> [COLLECTED DATA]:
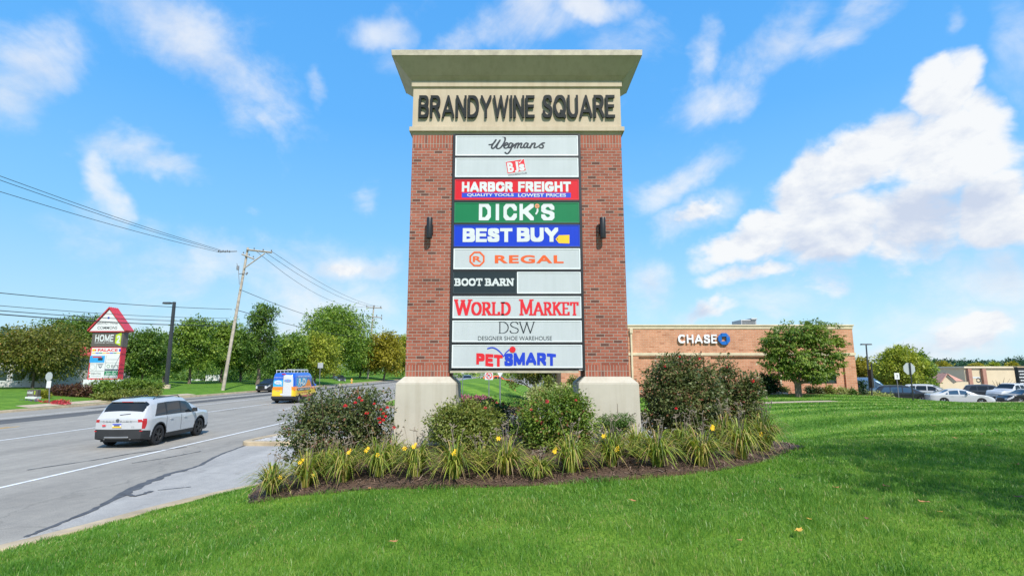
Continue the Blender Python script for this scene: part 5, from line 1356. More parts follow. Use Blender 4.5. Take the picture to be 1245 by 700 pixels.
def place(K, px, py, head, wheel=('r', -1)):
    """root location that puts a wheel's foot at a pixel on the road"""
    g = onz(px, py, 0); lx = (K['xr'] if wheel[0] == 'r' else K['xf']) - K['L'] / 2; ly = wheel[1] * (K['W'] / 2 - .02)
    c, s = math.cos(head), math.sin(head); return (g.x - (lx * c - ly * s), g.y - (lx * s + ly * c), 0)

# ---- the white SUV on the road
h = R(93.5)
suv, K, xs, wv, belt, top = vehicle('suv', 'white SUV with black cladding driving away on the near lane of the road', 'car', 'suv', P_WHITE, (0, 0, 0), 0, clad=True, rim=M_RIMD, roofglass=True, step=.03)
L_ = K['L']
m = MB()
FR = Frame((-L_ / 2 - .092, 0, 0), (0, -1, 0), (0, 0, 1))
m.add([FR.p(a, b, d) for d in (0, .02) for a, b in ((-.16, .74), (.16, .74), (.16, .89), (-.16, .89))], [(4, 5, 6, 7), (0, 1, 5, 4), (1, 2, 6, 5), (2, 3, 7, 6), (3, 0, 4, 7)])
pl = m.build('number_plate', mat('plate white', (.62, .64, .66, 1), .5, var=.05), suv)
m = MB(); m.poly([FR.p(a, b, .0215) for a, b in ((-.155, .745), (.155, .745), (.155, .79), (-.155, .79))], 0); m.poly([FR.p(a, b, .0215) for a, b in ((-.155, .845), (.155, .845), (.155, .885), (-.155, .885))], 1)
m.poly([FR.p(a, b, .0215) for a, b in ((-.10, .795), (.10, .795), (.10, .84), (-.10, .84))], 2); m.build('plate_bands', [I_YELLOW, I_BLUE, I_GREY], pl)
m = MB(); put_text(m, FR, 'TELLURIDE', (-.52, .955, .50, .99), .012, bold=.01, spacing=1.7); m.lathe([(0, 0), (.06, 0), (.06, .012), (0, .012)], (-L_ / 2 - .106, 0, 1.0), 'X', 18); m.build('tailgate_badge', mat('badge grey', (.16, .165, .17, 1), .35, .6), suv)
m = MB(); put_text(m, FR, 'KIA', (.50, .76, .60, .79), .004); m.build('tailgate_badge', I_GREY, suv)
for k, (u0, u1) in enumerate(((-.52, -.40),)):
    m = MB(); m.poly([FR.p(a, b, .004) for a, b in ((u0, .80), (u1, .80), (u1, .85), (u0, .85))]); m.build('bumper_sticker', I_RED, suv)
for s in (-1, 1):
    m = MB(); m.tube([(-L_ / 2 + .85, s * .60, 1.68), (-L_ / 2 + .95, s * .60, 1.755), (-L_ / 2 + 2.5, s * .60, 1.785), (-L_ / 2 + 2.65, s * .59, 1.70)], .018, 8); m.build('roof_rail', M_BLKP, suv, angle=40)
    m = MB(); m.tube([(-L_ / 2 - .03, s * .45, .36), (-L_ / 2 + .2, s * .45, .38)], .045, 12); m.build('exhaust_pipe', M_CHROME, suv, angle=40)
    m = MB(); m.box(-L_ / 2 - .012, -L_ / 2 + .05, s * .68 - .15, s * .68 + .15, .60, .635); m.build('reflector', M_REDL, suv)
m = MB(); m.box(-L_ / 2 - .10, -L_ / 2 + .03, -.42, .42, .37, .43); m.build('skid_plate', mat('bright skid', (.3, .3, .3, 1), .4, .6), suv, bevel=.02)
m = MB(); m.hexa([(-L_ / 2 + .36, -.60, 1.62), (-L_ / 2 + .80, -.60, 1.66), (-L_ / 2 + .80, .60, 1.66), (-L_ / 2 + .36, .60, 1.62), (-L_ / 2 + .34, -.58, 1.655), (-L_ / 2 + .84, -.56, 1.735), (-L_ / 2 + .84, .56, 1.735), (-L_ / 2 + .34, .58, 1.655)]); m.build('spoiler', P_WHITE, suv, bevel=.01)
m = MB(); m.box(-L_ / 2 + .335, -L_ / 2 + .40, -.2, .2, 1.628, 1.648); m.build('brake_light', M_REDL, suv)
m = MB(); m.tube([(-L_ / 2 + .08, .05, 1.18), (-L_ / 2 + .11, -.30, 1.22)], .012, 6); m.build('wiper', M_BLKP, suv)
M_ROWS = 14
for s in (-1, 1):
    for xd in (1.34, 2.33, 3.40):
        i = int(np.argmin(abs(xs - xd))); m = MB(); pts = []
        for k in range(9):
            z = .45 + (belt[i] - .45) * k / 8; q = (z - .75) / .75; pts.append((xs[i] - L_ / 2, s * (wv[i] * (1 - .045 * q * q - (.05 * max(0, (.5 - z) / .35) ** 2)) + .001), z))
        m.tube(pts, .0065, 4); m.build('door_seam', M_BLKP, suv)
m = MB(); m.tube([(-L_ / 2 - .075, -.74, .985), (-L_ / 2 - .093, 0, .985 - .06), (-L_ / 2 - .075, .74, .985)], .004, 4); m.build('tailgate_seam', M_BLKP, suv)
suv.location = place(K, 191.4, 540.6, h); suv.rotation_euler = (0, 0, h)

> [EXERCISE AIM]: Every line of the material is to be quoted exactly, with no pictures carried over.

> [TASK SOLUTION]:
Continue the Blender Python script for this scene: part 5, from line 1356. More parts follow. Use Blender 4.5. Take the picture to be 1245 by 700 pixels.
def place(K, px, py, head, wheel=('r', -1)):
    """root location that puts a wheel's foot at a pixel on the road"""
    g = onz(px, py, 0); lx = (K['xr'] if wheel[0] == 'r' else K['xf']) - K['L'] / 2; ly = wheel[1] * (K['W'] / 2 - .02)
    c, s = math.cos(head), math.sin(head); return (g.x - (lx * c - ly * s), g.y - (lx * s + ly * c), 0)

# ---- the white SUV on the road
h = R(93.5)
suv, K, xs, wv, belt, top = vehicle('suv', 'white SUV with black cladding driving away on the near lane of the road', 'car', 'suv', P_WHITE, (0, 0, 0), 0, clad=True, rim=M_RIMD, roofglass=True, step=.03)
L_ = K['L']
m = MB()
FR = Frame((-L_ / 2 - .092, 0, 0), (0, -1, 0), (0, 0, 1))
m.add([FR.p(a, b, d) for d in (0, .02) for a, b in ((-.16, .74), (.16, .74), (.16, .89), (-.16, .89))], [(4, 5, 6, 7), (0, 1, 5, 4), (1, 2, 6, 5), (2, 3, 7, 6), (3, 0, 4, 7)])
pl = m.build('number_plate', mat('plate white', (.62, .64, .66, 1), .5, var=.05), suv)
m = MB(); m.poly([FR.p(a, b, .0215) for a, b in ((-.155, .745), (.155, .745), (.155, .79), (-.155, .79))], 0); m.poly([FR.p(a, b, .0215) for a, b in ((-.155, .845), (.155, .845), (.155, .885), (-.155, .885))], 1)
m.poly([FR.p(a, b, .0215) for a, b in ((-.10, .795), (.10, .795), (.10, .84), (-.10, .84))], 2); m.build('plate_bands', [I_YELLOW, I_BLUE, I_GREY], pl)
m = MB(); put_text(m, FR, 'TELLURIDE', (-.52, .955, .50, .99), .012, bold=.01, spacing=1.7); m.lathe([(0, 0), (.06, 0), (.06, .012), (0, .012)], (-L_ / 2 - .106, 0, 1.0), 'X', 18); m.build('tailgate_badge', mat('badge grey', (.16, .165, .17, 1), .35, .6), suv)
m = MB(); put_text(m, FR, 'KIA', (.50, .76, .60, .79), .004); m.build('tailgate_badge', I_GREY, suv)
for k, (u0, u1) in enumerate(((-.52, -.40),)):
    m = MB(); m.poly([FR.p(a, b, .004) for a, b in ((u0, .80), (u1, .80), (u1, .85), (u0, .85))]); m.build('bumper_sticker', I_RED, suv)
for s in (-1, 1):
    m = MB(); m.tube([(-L_ / 2 + .85, s * .60, 1.68), (-L_ / 2 + .95, s * .60, 1.755), (-L_ / 2 + 2.5, s * .60, 1.785), (-L_ / 2 + 2.65, s * .59, 1.70)], .018, 8); m.build('roof_rail', M_BLKP, suv, angle=40)
    m = MB(); m.tube([(-L_ / 2 - .03, s * .45, .36), (-L_ / 2 + .2, s * .45, .38)], .045, 12); m.build('exhaust_pipe', M_CHROME, suv, angle=40)
    m = MB(); m.box(-L_ / 2 - .012, -L_ / 2 + .05, s * .68 - .15, s * .68 + .15, .60, .635); m.build('reflector', M_REDL, suv)
m = MB(); m.box(-L_ / 2 - .10, -L_ / 2 + .03, -.42, .42, .37, .43); m.build('skid_plate', mat('bright skid', (.3, .3, .3, 1), .4, .6), suv, bevel=.02)
m = MB(); m.hexa([(-L_ / 2 + .36, -.60, 1.62), (-L_ / 2 + .80, -.60, 1.66), (-L_ / 2 + .80, .60, 1.66), (-L_ / 2 + .36, .60, 1.62), (-L_ / 2 + .34, -.58, 1.655), (-L_ / 2 + .84, -.56, 1.735), (-L_ / 2 + .84, .56, 1.735), (-L_ / 2 + .34, .58, 1.655)]); m.build('spoiler', P_WHITE, suv, bevel=.01)
m = MB(); m.box(-L_ / 2 + .335, -L_ / 2 + .40, -.2, .2, 1.628, 1.648); m.build('brake_light', M_REDL, suv)
m = MB(); m.tube([(-L_ / 2 + .08, .05, 1.18), (-L_ / 2 + .11, -.30, 1.22)], .012, 6); m.build('wiper', M_BLKP, suv)
M_ROWS = 14
for s in (-1, 1):
    for xd in (1.34, 2.33, 3.40):
        i = int(np.argmin(abs(xs - xd))); m = MB(); pts = []
        for k in range(9):
            z = .45 + (belt[i] - .45) * k / 8; q = (z - .75) / .75; pts.append((xs[i] - L_ / 2, s * (wv[i] * (1 - .045 * q * q - (.05 * max(0, (.5 - z) / .35) ** 2)) + .001), z))
        m.tube(pts, .0065, 4); m.build('door_seam', M_BLKP, suv)
m = MB(); m.tube([(-L_ / 2 - .075, -.74, .985), (-L_ / 2 - .093, 0, .985 - .06), (-L_ / 2 - .075, .74, .985)], .004, 4); m.build('tailgate_seam', M_BLKP, suv)
suv.location = place(K, 191.4, 540.6, h); suv.rotation_euler = (0, 0, h)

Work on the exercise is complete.